Declarative Object Graphs: programs as queries

If there are no physical constraints could a program look up it’s solution by firing off a set of queries into a solution space?

While taking a shower this morning I was pondering about some things I read recently.

First some history. Programs were created to run in constrained resources. As such, a program is just collection of small bits of data transforms. Yes, more complicated than this, don’t interrupt.

What if there were no constraints? In future we will have more memory and network speed will be much better.

With no constraints we could map inputs into outputs directly, no computations. A program becomes a query into possible solution spaces. A functionless approach.

This is already the case with database technology. For example, relational databases use a Relational Algebraic basis for declarative programming. In some data centers a whole database of terabyte size fit in memory.
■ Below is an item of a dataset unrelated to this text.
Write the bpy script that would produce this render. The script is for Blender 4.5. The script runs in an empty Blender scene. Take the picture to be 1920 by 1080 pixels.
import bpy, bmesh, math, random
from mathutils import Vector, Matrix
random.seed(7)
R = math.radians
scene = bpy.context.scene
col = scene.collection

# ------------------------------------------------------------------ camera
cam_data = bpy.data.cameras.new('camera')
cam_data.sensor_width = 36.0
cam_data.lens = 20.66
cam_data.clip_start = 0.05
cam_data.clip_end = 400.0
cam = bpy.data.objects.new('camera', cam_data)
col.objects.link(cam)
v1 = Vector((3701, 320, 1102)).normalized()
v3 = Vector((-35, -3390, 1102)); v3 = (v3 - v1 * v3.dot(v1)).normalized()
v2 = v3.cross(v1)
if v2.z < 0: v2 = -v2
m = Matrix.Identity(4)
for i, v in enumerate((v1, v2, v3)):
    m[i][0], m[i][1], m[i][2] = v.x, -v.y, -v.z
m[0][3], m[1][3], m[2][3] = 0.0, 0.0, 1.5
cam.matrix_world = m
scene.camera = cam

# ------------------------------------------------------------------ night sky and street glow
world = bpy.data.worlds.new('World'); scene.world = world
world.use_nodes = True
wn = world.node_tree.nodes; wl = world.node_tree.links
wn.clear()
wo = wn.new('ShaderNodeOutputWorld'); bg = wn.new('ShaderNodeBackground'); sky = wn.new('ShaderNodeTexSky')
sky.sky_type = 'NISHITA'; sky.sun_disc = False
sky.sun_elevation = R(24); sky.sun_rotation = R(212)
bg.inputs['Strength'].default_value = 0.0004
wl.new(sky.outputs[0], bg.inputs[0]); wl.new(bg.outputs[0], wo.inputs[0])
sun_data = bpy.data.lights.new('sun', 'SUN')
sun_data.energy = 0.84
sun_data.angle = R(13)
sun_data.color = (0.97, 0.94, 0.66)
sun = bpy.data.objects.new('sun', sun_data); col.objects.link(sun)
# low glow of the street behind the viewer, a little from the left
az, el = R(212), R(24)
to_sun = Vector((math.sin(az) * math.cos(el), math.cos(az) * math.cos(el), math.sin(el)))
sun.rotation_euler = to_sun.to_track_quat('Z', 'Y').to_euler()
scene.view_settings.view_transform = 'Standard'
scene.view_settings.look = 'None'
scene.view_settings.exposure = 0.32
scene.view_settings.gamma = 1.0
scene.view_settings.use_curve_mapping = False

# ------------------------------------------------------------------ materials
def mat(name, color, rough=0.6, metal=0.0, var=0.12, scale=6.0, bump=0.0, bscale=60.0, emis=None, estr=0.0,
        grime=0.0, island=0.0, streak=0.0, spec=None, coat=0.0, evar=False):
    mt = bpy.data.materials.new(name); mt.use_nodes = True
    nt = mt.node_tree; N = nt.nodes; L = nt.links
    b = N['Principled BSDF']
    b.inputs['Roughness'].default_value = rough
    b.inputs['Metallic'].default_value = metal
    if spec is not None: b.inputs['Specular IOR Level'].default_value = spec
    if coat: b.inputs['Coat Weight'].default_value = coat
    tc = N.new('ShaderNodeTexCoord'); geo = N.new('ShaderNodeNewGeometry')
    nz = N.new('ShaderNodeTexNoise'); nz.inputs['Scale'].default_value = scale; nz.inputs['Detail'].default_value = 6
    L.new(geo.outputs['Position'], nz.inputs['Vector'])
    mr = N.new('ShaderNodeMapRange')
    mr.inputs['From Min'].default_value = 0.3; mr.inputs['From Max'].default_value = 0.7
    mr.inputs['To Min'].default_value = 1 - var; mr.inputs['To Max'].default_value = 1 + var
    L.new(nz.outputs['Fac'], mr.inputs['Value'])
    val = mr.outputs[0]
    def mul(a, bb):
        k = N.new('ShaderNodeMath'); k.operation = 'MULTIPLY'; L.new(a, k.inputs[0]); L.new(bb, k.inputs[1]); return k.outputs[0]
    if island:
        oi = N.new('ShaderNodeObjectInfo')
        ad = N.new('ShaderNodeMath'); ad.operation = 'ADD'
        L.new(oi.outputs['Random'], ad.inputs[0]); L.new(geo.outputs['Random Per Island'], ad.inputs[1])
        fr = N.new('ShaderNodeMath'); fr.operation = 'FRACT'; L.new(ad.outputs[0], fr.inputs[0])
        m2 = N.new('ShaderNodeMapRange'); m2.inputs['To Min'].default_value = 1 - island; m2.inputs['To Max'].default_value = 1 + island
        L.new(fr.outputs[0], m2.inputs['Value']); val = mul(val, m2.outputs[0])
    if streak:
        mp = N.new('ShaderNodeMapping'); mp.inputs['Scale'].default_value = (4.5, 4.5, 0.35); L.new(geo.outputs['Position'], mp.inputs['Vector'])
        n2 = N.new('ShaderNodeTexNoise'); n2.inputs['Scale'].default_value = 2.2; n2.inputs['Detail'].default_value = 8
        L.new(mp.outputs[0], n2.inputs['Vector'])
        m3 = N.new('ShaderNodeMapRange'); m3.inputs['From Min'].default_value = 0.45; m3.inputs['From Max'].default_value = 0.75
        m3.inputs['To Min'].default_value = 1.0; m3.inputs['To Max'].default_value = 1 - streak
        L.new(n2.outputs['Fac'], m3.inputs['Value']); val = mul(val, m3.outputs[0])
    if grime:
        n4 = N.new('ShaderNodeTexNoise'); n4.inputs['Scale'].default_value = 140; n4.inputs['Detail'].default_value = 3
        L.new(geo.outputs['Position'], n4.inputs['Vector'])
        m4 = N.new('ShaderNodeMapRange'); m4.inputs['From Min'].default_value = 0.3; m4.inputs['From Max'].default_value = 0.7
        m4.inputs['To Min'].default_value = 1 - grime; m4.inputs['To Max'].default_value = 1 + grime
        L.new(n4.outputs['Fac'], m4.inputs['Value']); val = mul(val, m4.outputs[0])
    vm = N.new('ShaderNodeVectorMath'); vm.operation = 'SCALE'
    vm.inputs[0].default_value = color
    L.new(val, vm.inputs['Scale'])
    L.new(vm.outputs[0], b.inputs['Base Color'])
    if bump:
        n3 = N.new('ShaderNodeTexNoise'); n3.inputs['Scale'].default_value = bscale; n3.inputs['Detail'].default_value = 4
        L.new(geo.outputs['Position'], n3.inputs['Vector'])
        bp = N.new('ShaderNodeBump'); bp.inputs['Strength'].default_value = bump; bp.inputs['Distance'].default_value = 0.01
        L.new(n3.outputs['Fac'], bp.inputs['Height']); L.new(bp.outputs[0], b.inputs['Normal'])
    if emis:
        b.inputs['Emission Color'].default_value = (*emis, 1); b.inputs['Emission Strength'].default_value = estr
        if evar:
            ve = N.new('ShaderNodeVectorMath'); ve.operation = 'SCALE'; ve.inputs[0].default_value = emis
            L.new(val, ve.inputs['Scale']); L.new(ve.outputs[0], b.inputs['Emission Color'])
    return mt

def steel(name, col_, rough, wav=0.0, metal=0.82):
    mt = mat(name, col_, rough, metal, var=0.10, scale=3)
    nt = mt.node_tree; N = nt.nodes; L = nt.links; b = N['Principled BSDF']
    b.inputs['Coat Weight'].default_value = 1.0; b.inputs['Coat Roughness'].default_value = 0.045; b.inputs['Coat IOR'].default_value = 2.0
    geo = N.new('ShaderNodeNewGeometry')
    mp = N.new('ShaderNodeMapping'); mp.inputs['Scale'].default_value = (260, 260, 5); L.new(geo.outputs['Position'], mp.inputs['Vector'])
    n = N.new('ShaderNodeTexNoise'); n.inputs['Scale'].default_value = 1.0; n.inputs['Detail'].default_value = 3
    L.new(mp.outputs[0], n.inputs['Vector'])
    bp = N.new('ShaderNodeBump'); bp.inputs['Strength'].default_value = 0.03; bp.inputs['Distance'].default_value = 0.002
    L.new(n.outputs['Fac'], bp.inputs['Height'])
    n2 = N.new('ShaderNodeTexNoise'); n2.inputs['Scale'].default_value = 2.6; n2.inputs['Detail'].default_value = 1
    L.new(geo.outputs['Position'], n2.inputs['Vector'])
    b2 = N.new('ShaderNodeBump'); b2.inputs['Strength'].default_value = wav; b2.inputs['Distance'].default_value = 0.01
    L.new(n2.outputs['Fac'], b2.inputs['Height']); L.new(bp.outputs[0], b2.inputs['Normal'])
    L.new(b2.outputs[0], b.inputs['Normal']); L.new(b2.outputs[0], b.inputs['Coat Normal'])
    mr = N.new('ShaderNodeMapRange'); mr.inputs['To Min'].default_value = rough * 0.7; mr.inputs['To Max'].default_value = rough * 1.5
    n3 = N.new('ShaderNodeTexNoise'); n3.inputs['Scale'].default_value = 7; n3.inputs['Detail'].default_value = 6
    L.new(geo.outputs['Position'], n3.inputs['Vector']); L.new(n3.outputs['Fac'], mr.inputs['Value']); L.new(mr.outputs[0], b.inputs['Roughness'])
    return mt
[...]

What is required is a mathematical basis for non-constraint programming. Here is my intuitive notion. A program is a dot in a vast tensor state space. When a user clicks on a button, that dot moves to a different subspace and all it’s queries are evaluated in with new basis vectors. When the dots are related to other dots, we have a system.

Since a program is just a bunch of queries from an “instance” to a ‘space’, it should be possible to use big data techniques (“AI”) to generate that space. This would make it possible to automatically generate applications based on a transition graph of how objects move through space.

Well, I have no time or expertise to make the above work. It was probably some chemical in the soap. Doesn’t seem possible to create such a space.

Edits

  • 20190927T0722: I wonder if the The Unison programming language fits into idea?
    News story: “Haskell, Erlang, and Frank walk into a bar and begin new project to work in Unison”, https://www.theregister.co.uk/2019/09/26/unison_programming_language/
  • 20180207T0540: Added stuff about automatic program generation.